Construction project cuts are on school board agenda

Plans for tech centers, South Carroll trimmed

public hearing tonight

Carroll County

May 15, 2002|By Jennifer McMenamin | Jennifer McMenamin,SUN STAFF

The Carroll school board will hold a public hearing tonight on the county's preliminary proposal for school construction and renovation projects planned for the next decade.

Parents with children at South Carroll High and the county's two career and technology centers are expected to object to recent decisions to scale back projects at those buildings.

Although South Carroll had been scheduled for a building modernization and fine arts addition - neither of which has received county or state funding - school officials have cut the project to the fine arts addition.

"The fine arts addition still requires a significant amount of work and the whole modernization and fine arts project would have been a significant chunk of money," said Raymond Prokop, the school system's facilities director. "The problem is that there are three elementary schools with more significant needs for a modernization than the high school."

Modernization projects at Charles Carroll, Freedom and William Winchester elementaries are included in the proposed construction plan.

Delayed were upgrades and expansions at Carroll County Career and Technology Center, next to Westminster High, and South Carroll Career and Technology Center, adjacent to South Carroll High.

Interim Superintendent Charles I. Ecker has requested a broad review of the county's training programs, rather than proceed with plans to reconfigure space at Westminster High to make way for additional career and technology programs and to improve facilities in Westminster and South Carroll.

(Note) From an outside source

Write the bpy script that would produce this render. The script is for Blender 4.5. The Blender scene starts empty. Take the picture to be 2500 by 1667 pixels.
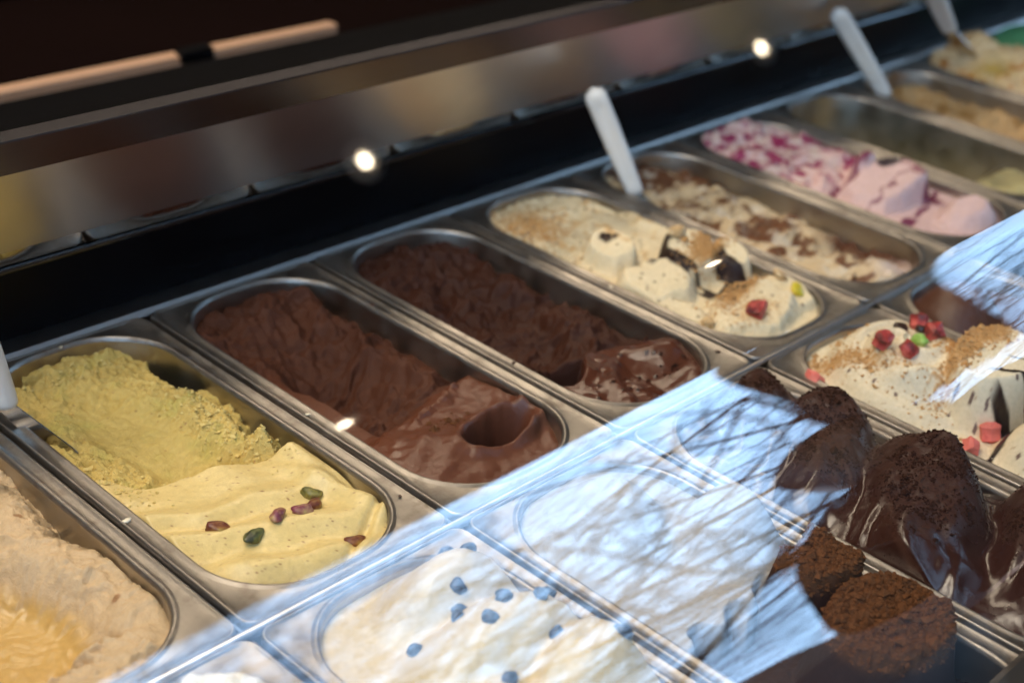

Earlier reviews, Prokop said, have revealed that piecemeal renovations and improvements will not do. Until the instructional staff determines what programs should be cut, continued or expanded, major renovations to either center will be delayed.

"There are so many needs that some people need to make some decisions from an instructional standpoint," Prokop said. "I'll build it, I'll renovate it, I'll modernize it - you just need to tell me what it is."

School officials plan to spend $500,000 in the next year to improve ventilation at the career and technology center in Westminster, where dust and fumes from machine workshops drift into other areas. Additional walls, exhaust fans and floor drains should improve air quality and alleviate health problems, Prokop said.

The meeting is scheduled for 7 p.m. at Cranberry Station Elementary on North Center Street outside Westminster. The school board is expected to vote on the plan at its meeting June 12.